HEINEKEN NV took a major step toward winning control of the Tiger beer brand and an Asian brewing network yesterday after a Thai rival accepted the deal.

Thai Beverage PCL and TCC Assets Ltd said they would vote in favor of the sale of Singapore conglomerate's Fraser and Neave's stake in Asia Pacific Breweries Ltd to Heineken.

In return, the Dutch brewer, the world's third-largest brewer, will not make an offer for shares in F&N.

The deal between the Thais, the largest F&N shareholders with a near 31 percent stake, and the Dutch brewer ended a standoff after two months of competing offers for control of APB.

Heineken, already sharing control of APB through an 81-year-old venture with F&N, now seems set to take full control of the brewer and protect its turf in Asia's fast-growing beer market.

"This is settlement talk, to prevent any further escalation of the fight for F&N or APB, which will cost more for both parties if it goes on," said Goh Han Peng, an analyst at DMG & Partners Securities in Singapore.

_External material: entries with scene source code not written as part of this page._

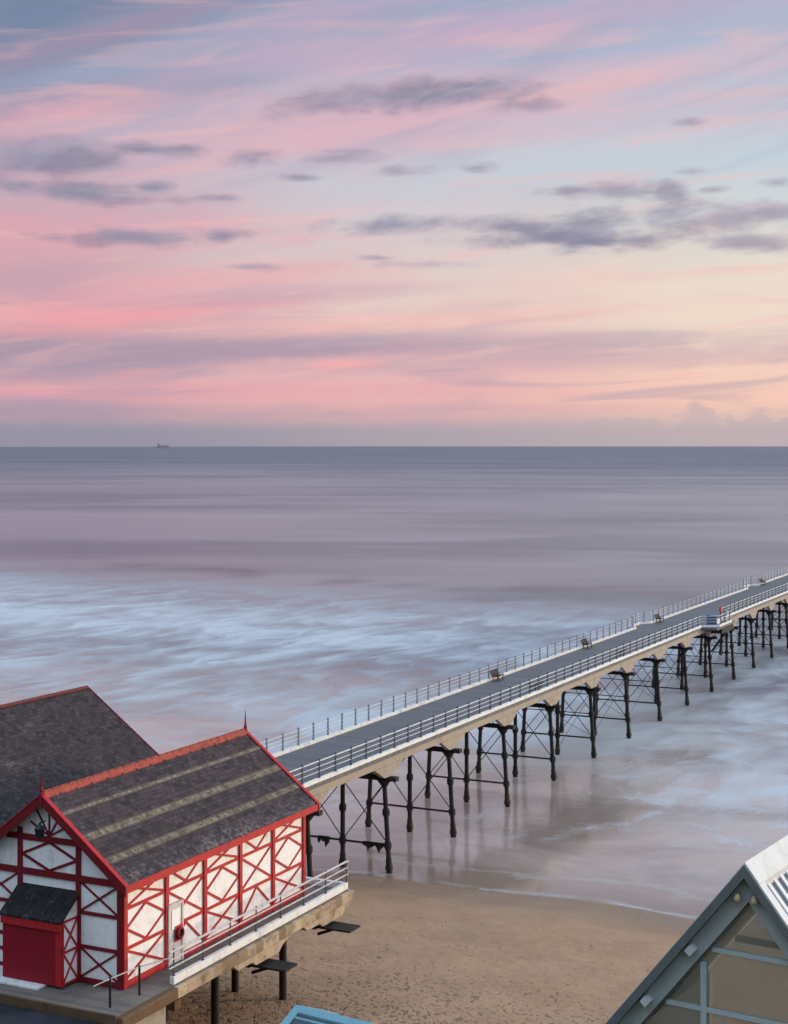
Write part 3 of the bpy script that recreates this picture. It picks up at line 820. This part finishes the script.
for i in range(20):
    for j in range(8):
        me.faces.new((tor[i][j], tor[(i + 1) % 20][j], tor[(i + 1) % 20][(j + 1) % 8], tor[i][(j + 1) % 8]))
mm = MB(); mm.b.free(); mm.b = me
mm.build('ring', 'maroon', lb, smooth=True)
MB().box(-0.075, -0.062, -0.26, 0.26, -0.3, 0.3).build('backing_board', 'red', lb)

# ------------------------------------------------------------------ larger hall behind
NB, DB0, DB1 = -46.93, 44.9, 61.86
RB, SB, EB = 15.85 - DECK, 4.05 / 5.67, 5.67
hall = thing('pier_hall', P(NB, (DB0 + DB1) / 2, DECK + 0.004), 'larger hall with a plain dark slate roof behind the banded roof', 'hall')
LB = (DB1 - DB0) / 2
def rb(x): return RB - SB * abs(x)
WB = EB - 0.45
MB().prism([(-WB, 0), (WB, 0), (WB, rb(WB) - 0.2), (0, RB - 0.2), (-WB, rb(WB) - 0.2)], 'y', -LB + 0.4, LB - 0.4).build('wall', 'white', hall)
rf = MB()
rf.prism([(0.0, RB), (EB, rb(EB)), (EB, rb(EB) - 0.14), (0.0, RB - 0.14)], 'y', -LB, LB)
rf.prism([(0.0, RB), (0.0, RB - 0.14), (-EB, rb(EB) - 0.14), (-EB, rb(EB))], 'y', -LB, LB)
hroof = rf.build('roof', 'slate2', hall)
rt = MB(); y = -LB
while y < LB:
    y2 = min(y + 0.55, LB)
    for sgn in (1, -1):
        rt.prism([(0, RB + 0.09), (sgn * 0.12, RB - 0.01), (sgn * 0.10, RB - 0.05), (0, RB + 0.03)], 'y', y, y2 - 0.012)
    y = y2
rt.build('ridge_tile', 'oldridge', hroof)
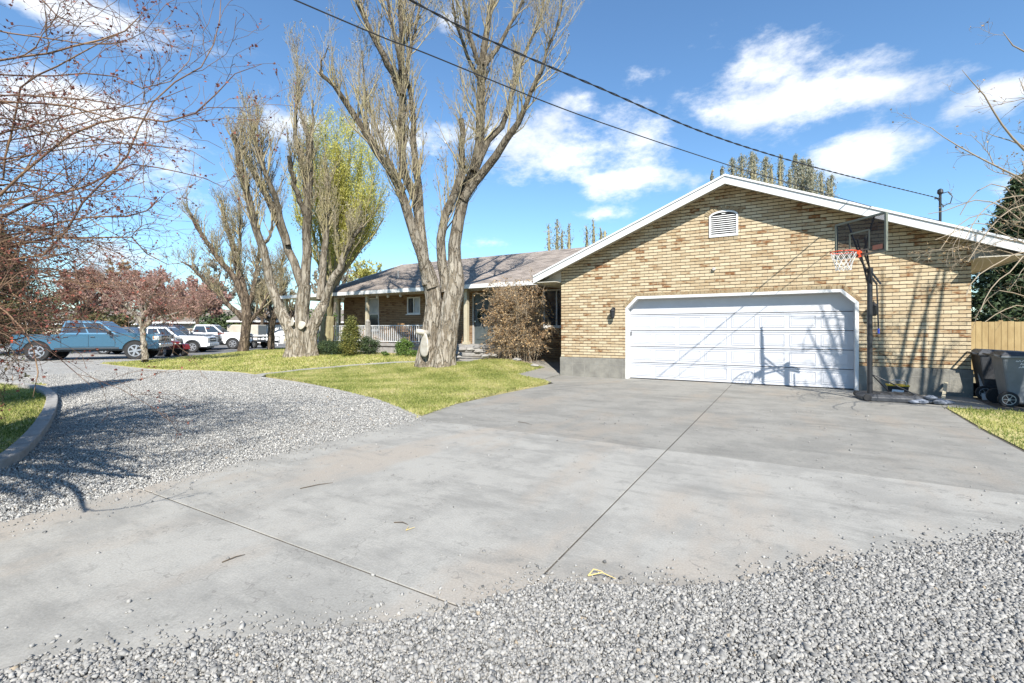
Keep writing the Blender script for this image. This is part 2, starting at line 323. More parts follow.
M['found'] = mat('foundation_block', (0.242, 0.230, 0.195), .9, (0.156, 0.148, 0.129), 3, bump=.4, bscale=30)
M['kerb'] = mat('kerb_concrete', (0.328, 0.312, 0.289), .9, (0.234, 0.222, 0.203), 5, bump=.4, bscale=30)

M['grit'] = mat('joint_grit', (.05, .042, .033), .95, (.10, .088, .07), 9)
def ground_mat(name, c1, c2, c3, scale=.6, fine=60, bump=.5, cell=None):
    m = bpy.data.materials.new(name); m.use_nodes = True
    t = m.node_tree; b = t.nodes['Principled BSDF']; L = t.links.new
    b.inputs['Roughness'].default_value = .95; b.inputs['Specular IOR Level'].default_value = .15
    tc = N(t, 'ShaderNodeTexCoord'); o = tc.outputs['Object']
    def noise(sc, det, ro=.65):
        n = N(t, 'ShaderNodeTexNoise'); n.inputs['Scale'].default_value = sc; n.inputs['Detail'].default_value = det; n.inputs['Roughness'].default_value = ro; L(o, n.inputs[0]); return n.outputs[0]
    def rg(x, a, b_, c=0, d=1):
        r = N(t, 'ShaderNodeMapRange'); L(x, r.inputs[0]); r.inputs[1].default_value = a; r.inputs[2].default_value = b_; r.inputs[3].default_value = c; r.inputs[4].default_value = d; return r.outputs[0]
    col = mixn(t, rg(noise(scale, 9), .38, .62), c1, c2)
    col = mixn(t, rg(noise(scale * 2.7, 9), .55, .72), col, c3)
    h = noise(fine, 5)
    if cell:
        vo = N(t, 'ShaderNodeTexVoronoi'); vo.inputs['Scale'].default_value = cell; L(o, vo.inputs[0])
        g = N(t, 'ShaderNodeSeparateColor'); L(vo.outputs['Color'], g.inputs[0])
        col = mixn(t, 1.0, col, rg(g.outputs[0], 0, 1, .55, 1.35), 'MULTIPLY')
        h = mathn(t, 'SUBTRACT', 1.0, vo.outputs['Distance'])
    else: col = mixn(t, 1.0, col, rg(h, .3, .7, .7, 1.25), 'MULTIPLY')
    L(col, b.inputs['Base Color'])
    bp = N(t, 'ShaderNodeBump'); bp.inputs['Strength'].default_value = bump; bp.inputs['Distance'].default_value = .02; L(h, bp.inputs['Height']); L(bp.outputs[0], b.inputs['Normal'])
    return m
M['gravel'] = ground_mat('gravel_bed', (.36, .348, .322), (.40, .388, .36), (.34, .285, .23), .5, cell=70, bump=.9)
M['lawn'] = ground_mat('spring_lawn', (.33, .31, .10), (.46, .40, .19), (.21, .23, .065), 1.2, fine=45)
M['soil'] = ground_mat('dry_ground', (0.192, 0.168, 0.104), (0.256, 0.216, 0.144), (0.128, 0.136, 0.056), .12, fine=20)
M['bed'] = ground_mat('bark_mulch', (0.288, 0.240, 0.168), (0.192, 0.144, 0.096), (0.320, 0.288, 0.224), 1.5, fine=30)

# ------------------------------------------------------------------ mesh helpers
def tag(o, label=None, cat=None, group=None, kind=None):
    if label: o['label'] = label
    if cat: o['category'] = cat
    if group: o['group'] = group
    if kind: o['kind'] = kind
    return o
def empty(name, loc=(0, 0, 0), rz=0):
    o = bpy.data.objects.new(name, None); COL.objects.link(o); o.location = loc; o.rotation_euler = (0, 0, rz); o.empty_display_size = .3
    return o
def link(name, me, m=None, parent=None, world=False):
    """link a mesh object; with world=True its vertices are in world space although the parent stands elsewhere"""
    o = bpy.data.objects.new(name, me); COL.objects.link(o)
    if m is not None:
        for x in (m if isinstance(m, (list, tuple)) else [m]): me.materials.append(x)
    if parent is not None:
        o.parent = parent
        if world:
            o.matrix_parent_inverse = Matrix.LocRotScale(parent.location, parent.rotation_euler, None).inverted()
    return o

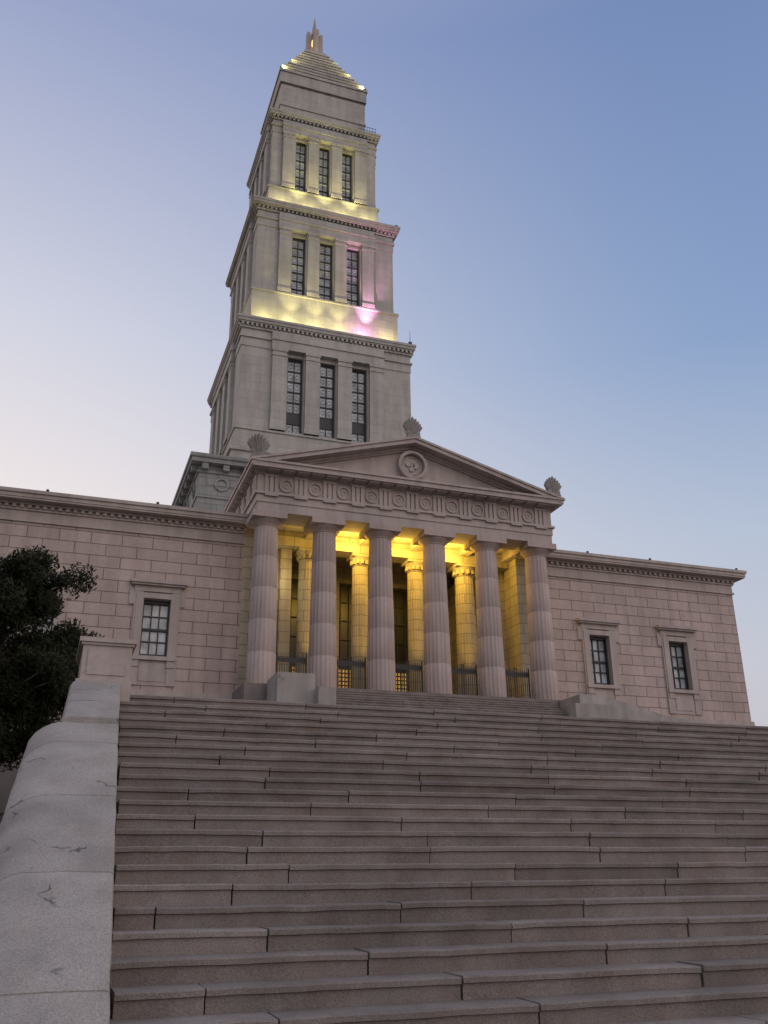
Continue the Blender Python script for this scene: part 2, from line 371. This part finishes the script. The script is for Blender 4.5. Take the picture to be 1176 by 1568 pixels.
# ---------------- tower
YT=68.589
T=Part();TG=Part();TF=Part()
AX=Matrix.Translation((Xc,YT,0))
sides=[AX@Matrix.Rotation(k*math.pi/2,4,'Z') for k in range(4)]
def sq(w,z0,z1,part=T): part.box(-w,w,-w,w,z0,z1,M=AX)
def stage(z0,W,B,s,hw,zs,zt,zarch,ztop,K,basew,spandrel):
    sq(basew,z0,zs-.25);sq(basew+.1,zs-.25,zs-.1);sq(W+.14,zs-.1,zs)
    sq(W-.85,zs,zarch)
    for k in range(4):
        M=sides[k]
        T.box(-W,-B,-W,-B,zs,zarch,M=M)
        T.box(-W+.03,-B-.03,-W-.04,-W+.01,zs,zs+.5,M=M)
        ed=[-B,-s-hw,-s+hw,-hw,hw,s-hw,s+hw,B]
        pj=.30
        for i in range(7):
            a,b=ed[i],ed[i+1]
            if i%2==0:
                T.box(a,b,-W-.03,-W+.9,zs,zarch,M=M)
                if i in(2,4): a2,b2=a+.12,b-.12
                elif i==0: a2,b2=a+.02,b-.14
                else: a2,b2=a+.14,b-.02
                T.box(a2,b2,-W-pj,-W+.02,zs,zarch-.6,M=M)
                T.box(a2-.05,b2+.05,-W-pj-.06,-W+.02,zarch-.6,zarch-.5,M=M)
                T.box(a2-.0,b2+.0,-W-pj-.01,-W+.02,zarch-.5,zarch-.2,M=M)
                T.box(a2-.06,b2+.06,-W-pj-.08,-W+.02,zarch-.2,zarch,M=M)
                T.box(a2-.05,b2+.05,-W-pj-.07,-W+.02,zs,zs+.35,M=M)
            else:
                T.box(a,b,-W+.1,-W+.9,zt,zarch,M=M)
                T.box(a,b,-W+.05,-W+.9,zs,zs+.12,M=M)
                g=-W+.5
                TG.box(a,b,g,g+.1,zs+.12,zt,M=M)
                TF.box(a,a+.12,g-.15,g-.004,zs+.12,zt,M=M);TF.box(b-.12,b,g-.15,g-.004,zs+.12,zt,M=M)
                TF.box(a+.12,b-.12,g-.15,g-.004,zt-.15,zt,M=M)
                c=(a+b)/2;TF.box(c-.035,c+.035,g-.09,g-.005,zs+.12,zt-.15,M=M)
                nr=spandrel[0];H=zt-.15-zs-.12
                for r in range(nr):
                    zz=zs+.12+H*r/nr
                    TF.box(a+.12,b-.12,g-.1,g-.006,zz-.045,zz+.045,M=M)
                    if r not in spandrel[1]:
                        for sx in (-1,1):
                            cx=c+sx*(hw-.12)/2
                            rr=min((hw-.12)/2,H/nr/2)*.7
                            for q in range(8):
                                a1=2*math.pi*q/8;a2_=2*math.pi*(q+1)/8
                                x1,z1=cx+rr*math.cos(a1),zz+H/nr/2+rr*math.sin(a1);x2,z2=cx+rr*math.cos(a2_),zz+H/nr/2+rr*math.sin(a2_)
                                TF.add([(x1,g-.03,z1-.02),(x2,g-.03,z2-.02),(x2,g-.03,z2+.02),(x1,g-.03,z1+.02)],[(0,1,2,3)],M=M)
                for r in spandrel[1]:
                    zz=zs+.12+H*r/nr;TF.box(a+.12,b-.12,g-.08,g-.007,zz+.045,zz+H/nr-.045,M=M)
    h=ztop-zarch
    def br(w,za,zb):
        sq(w,zarch+h*za,zarch+h*zb)
    br(W+.05,0,.30);br(W+.16,.30,.36);br(W+.02,.36,.62);br(W+.16,.62,.68);br(W+.06,.68,.78)
    B2=B+.06
    for k in range(4):
        M=sides[k]
        T.box(-B2,B2,-W-.34,-W+.03,zarch+.002,zarch+h*.298,M=M);T.box(-B2-.04,B2+.04,-W-.42,-W+.03,zarch+h*.30,zarch+h*.358,M=M)
        T.box(-B2,B2,-W-.30,-W+.03,zarch+h*.362,zarch+h*.618,M=M)
        n=int(2*W/.36)
        for i in range(n+1):
            x=-W+i*2*W/n
            T.box(x-.09,x+.09,-W-.3,-W-.03,zarch+h*.685,zarch+h*.775,M=M)
    br(K-.08,.78,.82);br(K-.0,.82,.92);br(K+.06,.92,1.0)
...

"Heineken would henceforth be able to complete consolidating APB. ThaiBev would get the balance of the F&N business and give it to a platform or distribution channel to regional markets in Southeast Asia."

Brokers said Heineken is paying a steep price for a deal with limited synergy benefits or revenue gains, given it is already operating APB's business.

But likely borrowing costs for Heineken of only 3 percent and high growth potential means the deal should immediately boost earnings.